Designer Resource

How to Source Trade Furniture Faster — A Designer's Workflow

The problem: sourcing is 40% of the job

Most residential designers spend more time sourcing than designing. A typical bedroom package might mean opening Hickory Chair, then Baker, then Bernhardt, then Theodore Alexander, copying SKUs into a spec sheet, comparing lead times in a separate tab, and then starting over when the client changes their mind on the finish. That's days of work before anyone sees a mood board.

Step 1: Stop searching by vendor. Search by intent.

The vendor websites are organized by their catalog structure, not your project's needs. You don't want to see all Hickory Chair sofas — you want to see every transitional tight-back sofa under 84 inches with track arms, regardless of who makes it. Cross-vendor AI search flips the model: describe what the room needs, get results from every vendor at once.
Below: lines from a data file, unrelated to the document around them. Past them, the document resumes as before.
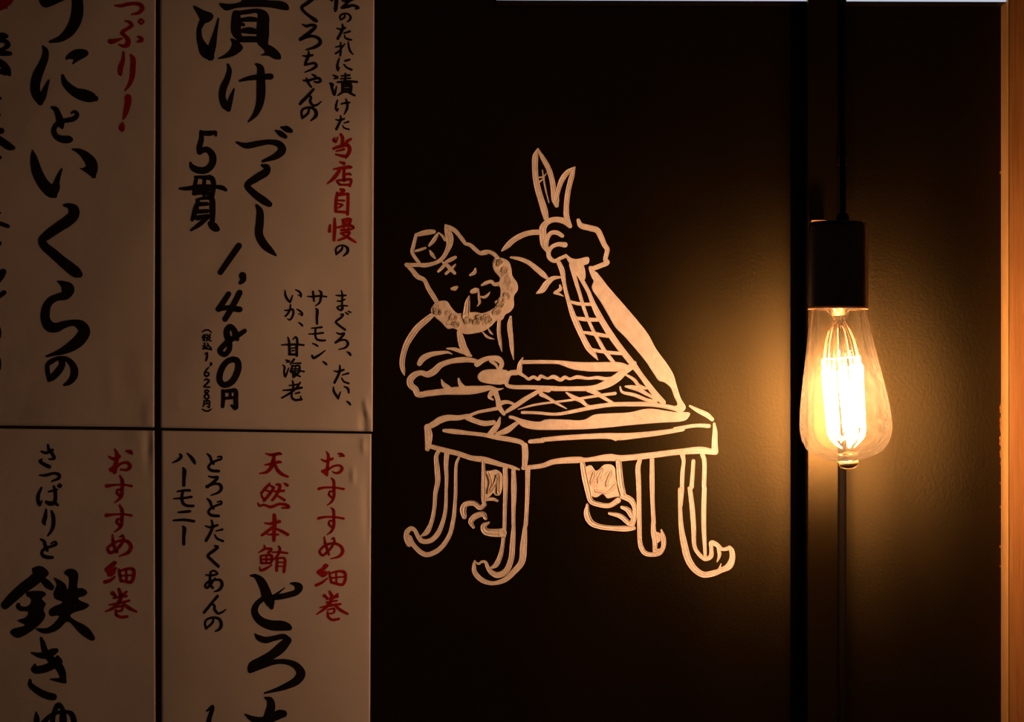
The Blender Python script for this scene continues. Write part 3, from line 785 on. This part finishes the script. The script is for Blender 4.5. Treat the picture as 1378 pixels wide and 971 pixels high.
D R C5 265,480,22 220,530,34 160,600,28; 270,505,18 315,530,32 275,600,34 195,695,34; 200,560,12 250,575,22; 160,600,20 170,650,20 200,680,20; 350,490,20 395,497,36 385,560,36 340,640,34 300,690,30; 330,580,18 445,570,30; 380,640,22 455,690,30; 455,475,18 490,500,38; 115,730,16 135,762,24 190,750,24 280,777,34 390,740,30 490,755,34 510,780,32 420,790,14
D R C6 325,25,38 330,100,48 325,200,44 320,350,38; 205,128,14 270,135,30 390,108,38; 300,185,32 240,232,34 168,283,28; 350,200,22 420,232,34 498,275,34; 235,272,12 300,275,24 375,275,22
D R C6 195,410,10 205,450,28 122,505,8; 200,455,22 285,462,34 250,510,30; 150,550,22 160,640,28; 160,545,18 290,545,32 285,630,28; 160,592,22 290,590,22; 160,640,24 280,640,24; 222,550,18 222,640,20; 138,690,12 150,732,26 205,715,32 290,665,14; 300,500,14 400,500,24 492,512,20; 380,425,18 397,450,28 375,530,28 312,600,16; 362,590,28 355,735,32; 370,577,18 455,580,28 448,750,34; 365,630,14 450,630,14; 365,680,14 450,680,14
D K C7 140,115,16 190,118,40 248,170,84 290,250,96 320,340,110 352,405,96 368,460,44; 577,200,14 620,205,40 665,240,84 640,292,64 560,322,60 450,345,58 370,352,60; 400,332,26 510,248,6; 275,365,50 212,420,56 182,490,68 205,560,76 270,620,88 370,655,104 480,660,104 540,672,80 562,682,56
D K C7 187,747,8 220,785,50 300,815,66 400,795,54 500,778,56 545,820,78; @C8; 975,10,74 900,90,100 800,165,86 700,215,74 610,270,80 590,318,54; 600,300,80 700,262,80 850,230,48 960,230,50 1060,270,66 1110,350,90 1070,420,84 960,480,62 850,520,36 735,552,12
D K C8 740,598,14 790,625,64 802,690,84 780,770,90 750,880,100; 535,770,12 600,812,50 700,835,70 800,812,80 890,770,90 930,765,72
D K C8 142,735,14 198,692,34 190,740,40 170,800,42 155,880,50
'''
for line in TEXT.strip().splitlines():
    key, ink, tile, data = line.split(' ', 3)
    root, depth = posters[key]
    sf = lambda x, y, e, dp=depth: P(x, y, dp(x, y) + 0.00012 + e)
    vs2, fs2 = brush_mesh(parse(tile, data), sf, None, 0.85)
    o = me_obj('brush_character', vs2, room_facing(vs2, fs2), M_RED if ink == 'R' else M_INK)
    kid(o, root)
    if ink == 'R': o['label'] = 'red brush character'

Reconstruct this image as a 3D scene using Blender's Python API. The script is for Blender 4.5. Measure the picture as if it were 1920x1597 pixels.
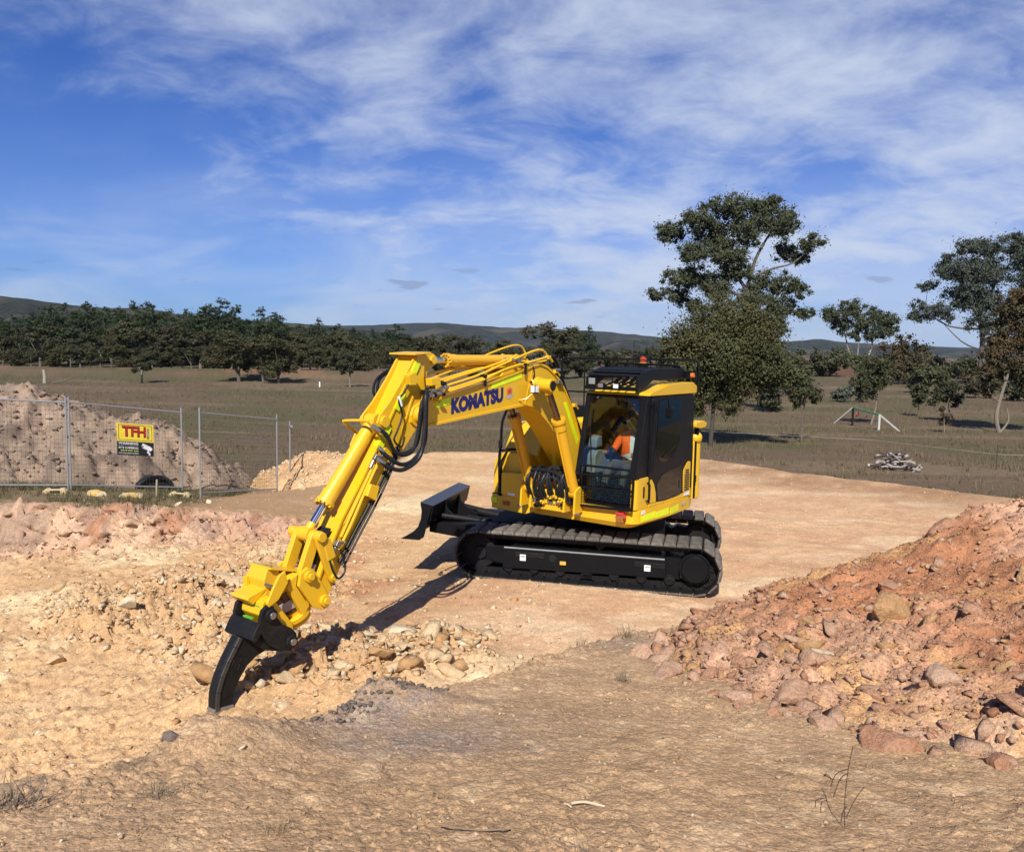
import bpy, bmesh, math, random
import numpy as np
from mathutils import Vector, Matrix

# ------------------------------------------------------------------ scene
for o in list(bpy.data.objects):
    bpy.data.objects.remove(o)
SC = bpy.context.scene
COL = SC.collection
R = math.radians

# ------------------------------------------------------------------ camera
CAM_H = 3.3
def make_camera():
    cd = bpy.data.cameras.new('camera')
    cd.sensor_fit = 'HORIZONTAL'
    cd.sensor_width = 36.0
    cd.lens = 36.0 * 1550.0 / 1920.0
    cd.clip_start = 0.1
    cd.clip_end = 20000
    co = bpy.data.objects.new('camera', cd)
    COL.objects.link(co)
    p, ro = R(5.35), R(1.1)
    fw = Vector((0, math.cos(p), -math.sin(p)))
    r0 = Vector((1, 0, 0))
    u0 = r0.cross(fw)
    r = r0 * math.cos(ro) + u0 * math.sin(ro)
    u = -r0 * math.sin(ro) + u0 * math.cos(ro)
    m = Matrix.Identity(4)
    for i in range(3):
        m[i][0], m[i][1], m[i][2] = r[i], u[i], -fw[i]
    m[2][3] = CAM_H
    co.matrix_world = m
    SC.camera = co
make_camera()

# ------------------------------------------------------------------ sun, sky, exposure
SUN_ELEV = R(42.5)
SUN_DIR = Vector((-0.15, -0.989, 0)).normalized() * math.cos(SUN_ELEV) + Vector((0, 0, math.sin(SUN_ELEV)))
sd = bpy.data.lights.new('sun', 'SUN')
sd.energy = 5.0
sd.angle = R(0.55)
sd.color = (1.0, 0.955, 0.885)
so = bpy.data.objects.new('sun', sd)
so.rotation_euler = SUN_DIR.to_track_quat('Z', 'Y').to_euler()
so.location = (0, -5, 30)
COL.objects.link(so)

VS = SC.view_settings
VS.view_transform = 'Standard'
VS.look = 'None'
VS.exposure = 0.44
VS.gamma = 1.0
VS.use_curve_mapping = False
SC.cycles.max_bounces = 6
SC.cycles.transparent_max_bounces = 12
SC.cycles.use_denoising = True
SC.cycles.caustics_reflective = False
SC.cycles.caustics_refractive = False
SC.cycles.sample_clamp_indirect = 6.0

SKY_TINT = (0.20, 0.385, 0.80, 1)
CLOUD = (4.9, 5.5, 6.7, 1)
def make_world():
    w = bpy.data.worlds.new('World')
    SC.world = w
    w.use_nodes = True
    nt = w.node_tree
    N, Lk = nt.nodes, nt.links
    for n in list(N):
        N.remove(n)
    out = N.new('ShaderNodeOutputWorld')
    bg = N.new('ShaderNodeBackground')
    bg.inputs['Strength'].default_value = 0.095
    sky = N.new('ShaderNodeTexSky')
    sky.sky_type = 'NISHITA'
    sky.sun_disc = False
    sky.sun_elevation = SUN_ELEV
    sky.sun_rotation = math.atan2(SUN_DIR.x, SUN_DIR.y)
    sky.altitude = 700
    sky.air_density = 1.0
    sky.dust_density = 0.3
    sky.ozone_density = 2.2
    def math_(op, a, b=None, clamp=False):
        n = N.new('ShaderNodeMath'); n.operation = op; n.use_clamp = clamp
        for i, v in enumerate((a, b)):
            if v is None: continue
            if isinstance(v, (int, float)): n.inputs[i].default_value = v
            else: Lk.new(v, n.inputs[i])
        return n.outputs[0]
    def rng(v, a, b, c=0.0, d=1.0, smooth=True):
        n = N.new('ShaderNodeMapRange')
        n.interpolation_type = 'SMOOTHSTEP' if smooth else 'LINEAR'
        n.inputs['From Min'].default_value = a; n.inputs['From Max'].default_value = b
        n.inputs['To Min'].default_value = c; n.inputs['To Max'].default_value = d
        Lk.new(v, n.inputs['Value'])
        return n.outputs['Result']
    tc = N.new('ShaderNodeTexCoord')
    sep = N.new('ShaderNodeSeparateXYZ')
    Lk.new(tc.outputs['Generated'], sep.inputs[0])
    X, Y, Z = sep.outputs
    # cloud sheet seen from below: direction projected on a flat layer
    den = math_('MAXIMUM', math_('ADD', Z, 0.30), 0.05)
    cx, cy = math_('DIVIDE', X, den), math_('DIVIDE', Y, den)
    cmb = N.new('ShaderNodeCombineXYZ')
    Lk.new(cx, cmb.inputs[0]); Lk.new(cy, cmb.inputs[1])
    def noise(scale, detail, rough, dist, loc, rot=0, sx=1, sy=1):
        mp = N.new('ShaderNodeMapping')
        mp.inputs['Location'].default_value = (*loc, 0)
        mp.inputs['Rotation'].default_value = (0, 0, rot)
        mp.inputs['Scale'].default_value = (sx, sy, 1)
        Lk.new(cmb.outputs[0], mp.inputs['Vector'])
        n = N.new('ShaderNodeTexNoise')
        n.inputs['Scale'].default_value = scale
        n.inputs['Detail'].default_value = detail
        n.inputs['Roughness'].default_value = rough
        n.inputs['Distortion'].default_value = dist
        Lk.new(mp.outputs[0], n.inputs['Vector'])
        return n.outputs['Fac']
    big = noise(1.1, 2, 0.5, 0.3, (3.1, 0.2), R(35), 0.8, 1.2)
    streak = noise(2.0, 7, 0.56, 0.6, (2.6, 7.7), R(38), 1.0, 1.2)
    puff = noise(5.5, 7, 0.60, 0.6, (9.1, 3.3), R(25), 0.9, 1.15)
    rip = noise(15.0, 4, 0.60, 0.8, (1.1, 5.3), R(30), 0.8, 1.2)
    # denser towards the right of the view, clear towards the upper left
    side = rng(math_('ADD', cx, math_('MULTIPLY', cy, 0.12)), -0.95, 0.75, -0.13, 0.13, False)
    d1 = math_('ADD', math_('ADD', math_('MULTIPLY', big, 0.40), math_('MULTIPLY', streak, 0.62)), side)
    d1 = math_('ADD', d1, math_('MULTIPLY', puff, 0.40))
    d1 = math_('ADD', d1, math_('MULTIPLY', rip, 0.09))
    m1 = rng(d1, 0.615, 1.04, 0.0, 0.92)
    m1 = math_('MULTIPLY', m1, rng(Z, 0.36, 0.80, 1.0, 0.12))
    # thin veil low down
    veil = math_('MULTIPLY', rng(Z, 0.0, 0.30, 0.72, 0.0), rng(math_('ADD', streak, side), 0.26, 0.66, 0.25, 1.0))
    mask = math_('MAXIMUM', m1, veil)
    mask = math_('MULTIPLY', mask, rng(Z, -0.02, 0.02, 0.0, 1.0))
    # small grey fair-weather clouds near the horizon
    mp2 = N.new('ShaderNodeMapping')
    mp2.inputs['Scale'].default_value = (13, 13, 70)
    mp2.inputs['Location'].default_value = (1.3, 0, 0.4)
    Lk.new(tc.outputs['Generated'], mp2.inputs['Vector'])
    n2 = N.new('ShaderNodeTexNoise')
    n2.inputs['Scale'].default_value = 1.0; n2.inputs['Detail'].default_value = 4; n2.inputs['Roughness'].default_value = 0.5
    Lk.new(mp2.outputs[0], n2.inputs['Vector'])
    small = math_('MULTIPLY', rng(n2.outputs['Fac'], 0.64, 0.71, 0.0, 0.42),
                  math_('MULTIPLY', rng(Z, 0.02, 0.03), rng(Z, 0.07, 0.12, 1.0, 0.0)))
    # deep clear-air blue
    tint = N.new('ShaderNodeMix'); tint.data_type = 'RGBA'; tint.blend_type = 'MULTIPLY'
    tint.inputs['Factor'].default_value = 1.0
    Lk.new(sky.outputs[0], tint.inputs[6]); tint.inputs[7].default_value = SKY_TINT
    mx = N.new('ShaderNodeMix'); mx.data_type = 'RGBA'
    Lk.new(mask, mx.inputs['Factor']); Lk.new(tint.outputs[2], mx.inputs[6])
    mx.inputs[7].default_value = CLOUD
    mx2 = N.new('ShaderNodeMix'); mx2.data_type = 'RGBA'
    Lk.new(small, mx2.inputs['Factor']); Lk.new(mx.outputs[2], mx2.inputs[6])
    mx2.inputs[7].default_value = (1.35, 1.6, 2.4, 1)
    Lk.new(mx2.outputs[2], bg.inputs['Color'])
    Lk.new(bg.outputs[0], out.inputs['Surface'])
make_world()

# ------------------------------------------------------------------ object helpers
def link(o, parent=None):
    COL.objects.link(o)
    if parent is not None:
        o.parent = parent
    return o
def tag(o, label=None, cat=None, group=None, kind=None):
    if label: o['label'] = label
    if cat: o['category'] = cat
    if group: o['group'] = group
    if kind: o['kind'] = kind
    return o
def empty(name, loc=(0, 0, 0), rz=0.0, parent=None):
    o = bpy.data.objects.new(name, None)
    o.empty_display_size = 0.2
    o.location = loc
    o.rotation_euler = (0, 0, rz)
    return link(o, parent)
def mesh_np(name, V, F, mats, smooth=False, col=None, midx=None):
    """V (n,3) floats, F (m,k) ints with constant k"""
    me = bpy.data.meshes.new(name)
    V = np.ascontiguousarray(V, dtype=np.float32); F = np.ascontiguousarray(F, dtype=np.int32)
    n, (m, k) = len(V), F.shape
    me.vertices.add(n); me.vertices.foreach_set('co', V.ravel())
    me.loops.add(m * k); me.loops.foreach_set('vertex_index', F.ravel())
    me.polygons.add(m)
    me.polygons.foreach_set('loop_start', np.arange(0, m * k, k, dtype=np.int32))
    me.polygons.foreach_set('loop_total', np.full(m, k, dtype=np.int32))
    if smooth:
        me.polygons.foreach_set('use_smooth', np.ones(m, dtype=bool))
    if midx is not None:
        me.polygons.foreach_set('material_index', np.ascontiguousarray(midx, dtype=np.int32))
    me.update(calc_edges=True)
    if col is not None:
        a = me.color_attributes.new('soil', 'FLOAT_COLOR', 'POINT')
        c4 = np.ones((n, 4), dtype=np.float32); c4[:, :3] = col
        a.data.foreach_set('color', c4.ravel())
    for mt in (mats if isinstance(mats, (list, tuple)) else [mats]):
        me.materials.append(mt)
    return me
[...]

Step 2: Use structural filters, not style filters

Style tags are subjective and inconsistent across vendors — Baker's 'transitional' and Caracole's 'transitional' mean different things. Structural filters (arm style, back style, cushion count, leg style, base type) are objective. Filter on structure first, then layer style on top.

Step 3: Batch your specs into one session

Most designers source reactively — they open a site when a project hits a spec decision. Batching is faster: dedicate one session per week to run every open project through sourcing, pull candidates for every outstanding spec, drop them into the project folder, and move on. Batching turns sourcing from interruption into routine.

Step 4: Trust the lead-time data

The single biggest cause of project delays isn't bad specs, it's bad lead-time assumptions. Before you spec anything, filter out items with lead times longer than your install date minus six weeks. It feels aggressive but it prevents the '16-week sofa' email you'll otherwise be sending in month four.